Bu ülkede son on altı yılda demiryolu kazası sonucu 1625 kişi yaşamını kaybetti ve Ankara-Konya hızlı tren kazası ise, son ''Anıları Yıldızlara Bıraktım'' (*) isimli kitabımın 24.07.2004 tarihli günlüğünde, planlı alt yapısı olmadan sefere konulan hızlandırılmış tren kazasıyla ilgili bir bölüm yer alıyor. Şimdi oradan yola çıkarak bazı eklemelerle kısa bir yazı hazırlamak istiyorum.
'Alt yapısı olmadan sefere konulan İstanbul-Ankara arasındaki hızlı denilen tren dün kaza yaptı ve 41 insanımız yaşamını yitirirken 81 kişi de yaralandı.
Bilim insanlarının karşı çıktığı, raylarının uygun olmadığı belirtilen trene hızlı tren değil hızlandırılmış tren demek gerekiyordu.
Bilime saygısı olmayanların ve deneyimsizlerin görevde oluşu eninde sonunda bu tür kazaları başarır. Konunun bakanı bir zamanlar İstanbul Belediyesinde çalışmış, kuruluşun alt yapısından yetişen deneyimli biri değil. Genel müdür olan kişi de yine bir dönem o belediyede görevliymiş!..
Ekip kuracağız derken demek ki kendi dergahlarından olanları getireceğiz demek istemişler.
Ülke bu denli duyarsız ve sorumsuz insanlarla yönetiliyor. Yönetimde olanların kadrolaşmasına ve tren kazasına Cumhuriyet Gazetesi yazarları yanı sıra bir iki gazeteci daha değindi o kadar.
Diğer büyük çoğunluk kendi menfaatleri uğruna ne bu tehlikeli kadrolaşmaya ne de hızlandırılmış tren kazası konusuna girmediler. Nasıl bir medya ve basın bu?..
Yaşadığımız ülke başkasının ülkesi sanki. Kadrolaşmanın ne denli derin  ve giderilmez sorunlar yaratacağını ileride görecek ve yaşayacak biat eden bu tutsak basın ve mensupları.
Kaza ile ilgili olarak TCDD Yolları genel müdür vekili bey  ''Her şey Allahtan'' diyerek sorumluluğundan kaçmak istiyor. Oysa Tanrı, bu gibi tedbirsiz kazaların suç ortağı asla olamaz.
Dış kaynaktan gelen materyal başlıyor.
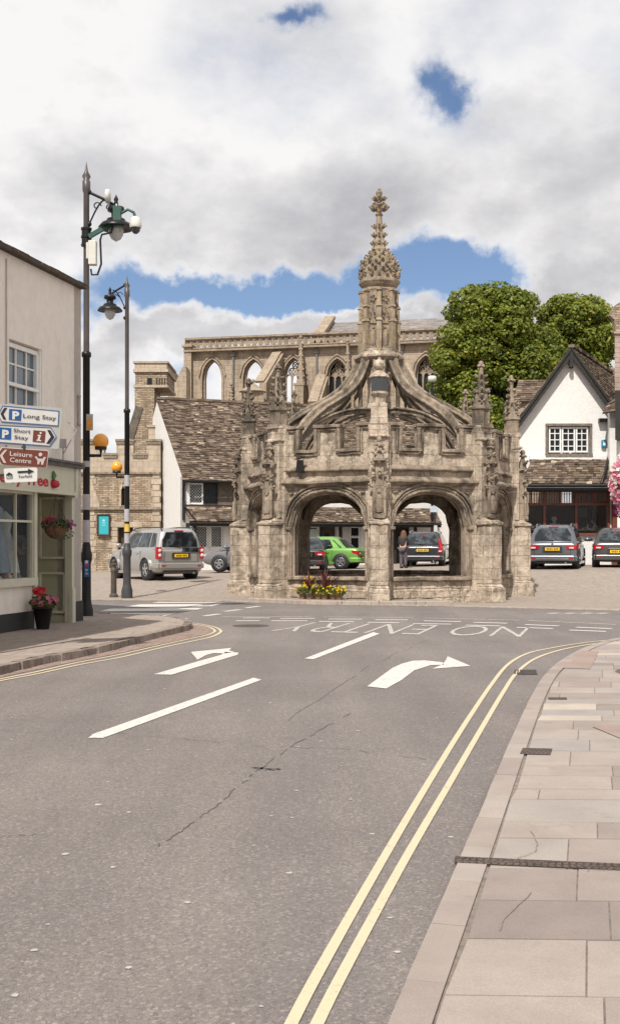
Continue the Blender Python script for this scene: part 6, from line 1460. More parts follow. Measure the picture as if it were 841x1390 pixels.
o = MB(); sign_poly(o, [(51.2,590.2),(55.6,590.6),(53.6,597.2),(56,597.6),(55.4,599.2),(49.3,598.6),(49.8,597),(51,596.6),(52.2,592.2),(50.7,591.9)], .018); o.plate([sg(55+1.5*cos(k*pi/5), 587.9+1.5*sin(k*pi/5), .018) for k in range(10)], SNx, .004); o.build('letter_i', sign_white, b)
b2 = thing('leisure_centre_sign', 'brown direction sign reading Leisure Centre, below the parking board', 'sign', tuple(S0)[:2]+(2.5,), world_mode=True)
m = MB(); sign_poly(m, [(-6,618),(3,607),(64,611),(66.5,613),(64,634),(62,635.5),(5,631.5),(1,630)], 0, .018); m.build('board', sign_white, b2)
m = MB(); sign_poly(m, [(-4.5,618.3),(3.5,608),(64,612),(65.3,613.3),(63,633.5),(61.5,634.5),(6,630.8),(1.8,629)], .006); m.build('panel', sign_brown, b2)
lettering(b2, 'Leisure', 13.3, 618.6, 43.8, 6.2, plain('sign_cream_text', (.52,.45,.42), .5), .012, .015); lettering(b2, 'Centre', 13.3, 627, 42.3, 6.2, MATS['sign_cream_text'], .012, .015)
cm_ = MATS['sign_cream_text']
m = MB(); sign_poly(m, [(6.5,610.5),(9.8,610.7),(3.5,618.6),(8.6,628.6),(5,628.4),(-.3,618.5)], .012); m.build('chevron', cm_, b2)
m = MB(); m.plate([sg(54.8+2.6*cos(k*pi/6), 617+2.6*sin(k*pi/6), .014) for k in range(12)], SNx, .003)
sign_poly(m, [(47,620),(50,619.6),(51.5,622.5),(58,622.8),(59.5,620.3),(62.6,620.6),(59.8,626),(58.5,631),(56,630.8),(55.5,626.5),(54.3,626.4),(53,630.6),(50.6,630.2),(51,625.5)], .012); m.build('figure_symbol', cm_, b2)
b3 = thing('fairfield_sign', 'small white sign reading Fairfield with a black arrow, lowest of the signs', 'sign', tuple(S0)[:2]+(2.35,), world_mode=True)
m = MB(); sign_poly(m, [(5.5,637.5),(7,636),(49,634.5),(51,636),(50.8,652),(49,653.6),(9,655.3),(7.2,654)], 0, .014); m.build('board', plain('sign_bright_white', (.68,.67,.63), .5, var=.04), b3)
m = MB(); sign_poly(m, [(24,639.6),(38.5,638.8),(38.3,636.2),(46.3,639.8),(38.5,643.8),(38.4,641.4),(24.2,642.3)], .008); m.build('arrow', sign_ink, b3)
A_ = sg(26, 648.8, .008); B_ = sg(43.6, 647.9, .008); uu = (B_-A_); text_on('Fairfield', 1, A_, uu.normalized(), SNx.cross(uu).normalized() if SNx.cross(uu).z > 0 else -SNx.cross(uu).normalized(), .01, uu.length, .036, 0).build('lettering', sign_ink, b3)
m = MB()
for pts in ([(8,644.5),(12.5,641.2),(17.5,644)], ): sign_poly(m, pts, .008)
outline(m, [(9.3,645),(16.6,644.8),(16.8,649),(9.5,649.6)], .006, .008); outline(m, [(11.5,645),(16.6,644.8),(16.7,647),(11.6,647.2)], .004, .009); m.build('house_symbol', sign_ink, b3)
m = MB(); m.beam(sg(-24,575,-.03), sg(34,578,-.03), .03, .03); m.beam(sg(-24,595,-.03), sg(60,600,-.03), .03, .03); m.box(tuple(sg(33,607.5,-.02)), (.05,.05,.09)); m.build('mounting_rail', dplastic, b)
m = MB(); m.beam(sg(-24,620,-.03), sg(30,622,-.03), .03, .03); m.build('mounting_rail', dplastic, b2)
m = MB(); m.beam(sg(-24,645,-.03), sg(30,645,-.03), .03, .03); m.build('mounting_rail', dplastic, b3)

# ================================================================ FLOWERS
def leafquad(mb, c, r, tint, up=.5):
    n = Vector((R.gauss(0,1), R.gauss(0,1), R.gauss(0,1)+up)).normalized(); a = n.cross(Vector((R.gauss(0,1), R.gauss(0,1), R.gauss(0,1)))).normalized(); b_ = n.cross(a); c = Vector(c)
    mb.face([c-a*r, c-b_*r*.55, c+a*r, c+b_*r*.55], tint)
def flower(mb, c, r, tint=None, n=5):
    c = Vector(c); d = Vector((R.gauss(0,1), -abs(R.gauss(0,1))-.5, R.gauss(0,.7)+.4)).normalized(); a = d.cross(Vector((0,0,1))).normalized(); b_ = d.cross(a)
    t = R.random() if tint is None else tint
    for k in range(n):
        an_ = 2*pi*k/n; e = a*cos(an_)+b_*sin(an_); f = a*cos(an_+1.0)+b_*sin(an_+1.0)
        mb.face([c, c+e*r+d*r*.25, c+(e+f)*.62*r+d*r*.35, c+f*r*.95+d*r*.25], t)
def bushel(t, name, c, rx, ry, rz_, nleaf, lr, mat, tr=(0,1)):
    m = MB()
    for i in range(nleaf):
        while True:
            q = Vector((R.uniform(-1,1), R.uniform(-1,1), R.uniform(-1,1)))
            if q.length < 1: break
        q = q.normalized()*(q.length**.5); leafquad(m, (c[0]+q.x*rx, c[1]+q.y*ry, c[2]+q.z*rz_), lr*R.uniform(.7,1.3), R.uniform(*tr))
    return m.build(name, mat, t)
def blooms(t, name, c, rx, ry, rz_, nn, fr, mat):
    m = MB()
    for i in range(nn):
        q = Vector((R.gauss(0,1), R.gauss(0,1), R.gauss(0,1))).normalized(); flower(m, (c[0]+q.x*rx, c[1]+q.y*ry, c[2]+q.z*rz_), fr*R.uniform(.8,1.2))
    return m.build(name, mat, t)
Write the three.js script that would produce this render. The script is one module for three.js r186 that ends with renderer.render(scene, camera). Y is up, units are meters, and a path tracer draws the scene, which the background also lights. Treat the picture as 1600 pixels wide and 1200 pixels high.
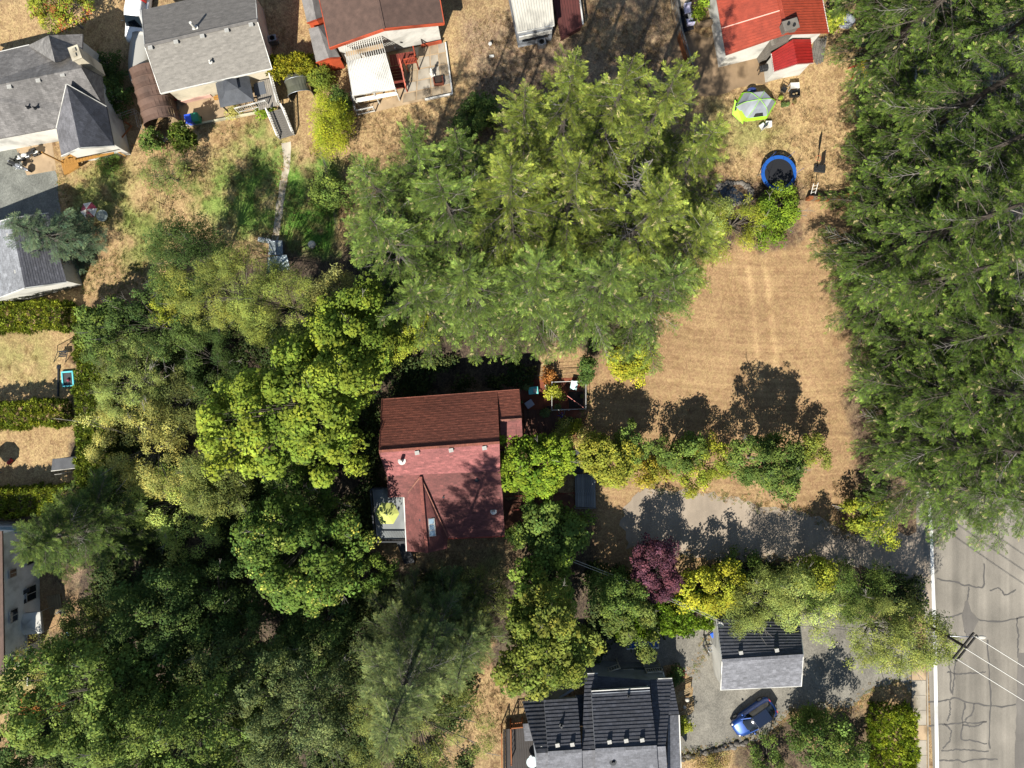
import * as THREE from 'three';
import { mergeGeometries, mergeVertices } from 'three/addons/utils/BufferGeometryUtils.js';
import { RoundedBoxGeometry } from 'three/addons/geometries/RoundedBoxGeometry.js';

// ---------------------------------------------------------------- camera, sky, sun, exposure
const CAM_H = 62, FPX = 1111;
const scene = new THREE.Scene();
const camera = new THREE.PerspectiveCamera(2 * Math.atan(600 / FPX) * 180 / Math.PI, 4 / 3, 0.5, 900);
camera.position.set(0, CAM_H, 0); camera.up.set(0, 0, -1); camera.lookAt(0, 0, 0);
const renderer = new THREE.WebGLRenderer({ antialias: true });
renderer.toneMapping = THREE.LinearToneMapping;
renderer.toneMappingExposure = 2.05;
renderer.shadowMap.enabled = true;
{ // clear late-summer sky: deep blue overhead, pale towards the horizon
  const w = 128, h = 64, d = new Float32Array(w * h * 4);
  for (let j = 0; j < h; j++) for (let i = 0; i < w; i++) {
    const el = Math.max(0, (j + .5) / h * 180 - 90) / 90, k = Math.pow(1 - el, 2.2), o = (j * w + i) * 4;
    d[o] = .135 + .36 * k; d[o + 1] = .22 + .40 * k; d[o + 2] = .40 + .36 * k; d[o + 3] = 1;
  }
  const t = new THREE.DataTexture(d, w, h, THREE.RGBAFormat, THREE.FloatType);
  t.mapping = THREE.EquirectangularReflectionMapping; t.magFilter = t.minFilter = THREE.LinearFilter; t.needsUpdate = true;
  scene.background = t; scene.environment = t; scene.backgroundIntensity = scene.environmentIntensity = 0.52;
}
const sun = new THREE.DirectionalLight(new THREE.Color(1, .95, .86), 5);
sun.position.set(-.36 * 100, 104, .93 * 100); scene.add(sun, sun.target);
sun.castShadow = true; sun.shadow.mapSize.set(4096, 4096); sun.shadow.radius = 1;
Object.assign(sun.shadow.camera, { left: -80, right: 80, top: 80, bottom: -80, near: 1, far: 400 });

// ---------------------------------------------------------------- helpers
function rng(seed) { let a = (seed * 2654435761) >>> 0; return () => { a = (a + 0x6D2B79F5) | 0; let t = Math.imul(a ^ (a >>> 15), 1 | a); t = (t + Math.imul(t ^ (t >>> 7), 61 | t)) ^ t; return ((t ^ (t >>> 14)) >>> 0) / 4294967296; }; }
const V = (x, y, z) => new THREE.Vector3(x, y, z);
// a point of the survey: column and row on the plan sheet, and its height above ground in metres
const P = (px, py, h = 0) => V((px - 800) * (CAM_H - h) / FPX, h, (py - 600) * (CAM_H - h) / FPX);
const used = {};
function numbered(n) { const k = used[n] = (used[n] ?? -1) + 1; return k ? `${n}_${String(k).padStart(3, '0')}` : n; }
const OFF = new Map();
function tag(o, label, category, group) { o.userData.label = label; o.userData.category = category; if (group) o.userData.group = group; return o; }
function thing(name, label, category, pos, turn = 0, group) {            // children in the thing's own axes
  const o = new THREE.Group(); o.name = numbered(name); scene.add(o); o.position.copy(pos); o.rotation.y = turn;
  return tag(o, label, category, group);
}
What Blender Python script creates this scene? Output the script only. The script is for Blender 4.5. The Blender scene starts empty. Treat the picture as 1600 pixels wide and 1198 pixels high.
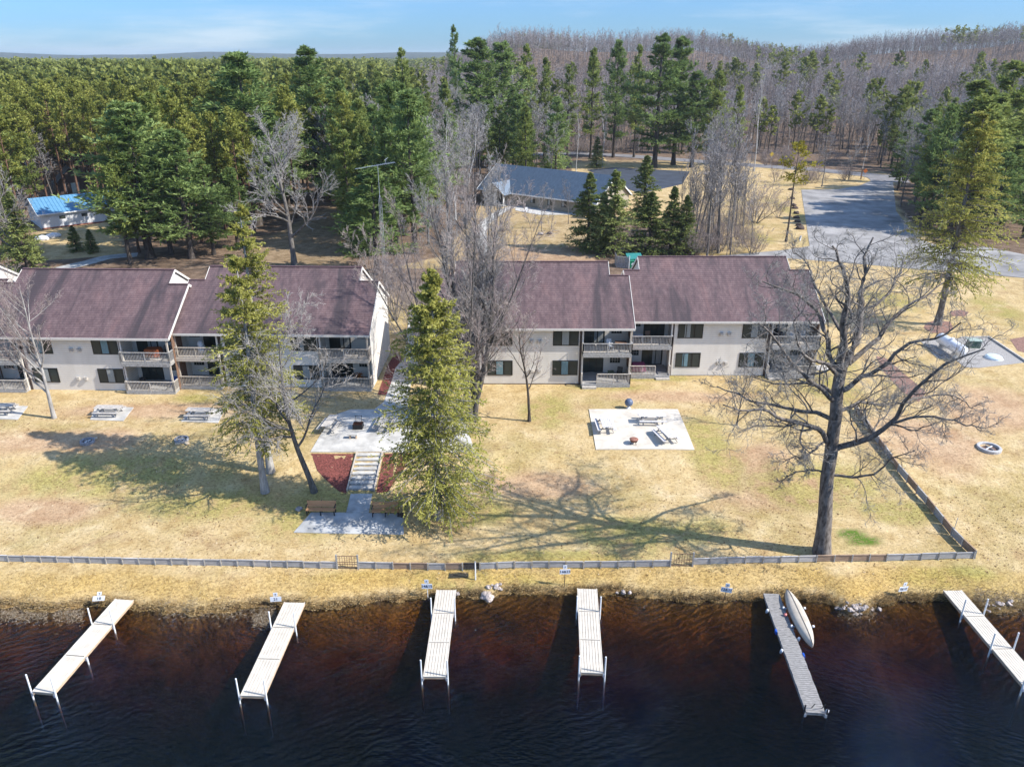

Sonuçta suçu makinistlere atarak rahatladılar. Eldeki belgelere göre makinistlere o bölgede yetkililer tarafından 130 km hızla gitmeleri talimatı verildiği ortaya çıktı.
Ortaya çıkan bu belgelerden de etkilenmediler, sorumluluk almadılar ve tek bir bakanlık elemanı görevden uzaklaştırılmadı. Bunlar toplumun bir kesiminin vurdumduymaz, sorumsuz ve sorgulamadan yoksun bir kafa yapısında olduğunu çok iyi keşfetmişler.''
Bu kazadan sonra da yine denetimsizlik, bilgisizlik ve ehli olmayanların yönetimde bulunmalarına bağlı tren kazaları oldu. Masum insanlarımız yaşamını yitirdi. 2004 yılından bu yana bir şeylerin hiç değişmediği apaçık ortada.
______________________
Anıları Yıldızlara Bıraktım. Dokuz Eylül Yayınları, İzmir, 2006, S: 540-41.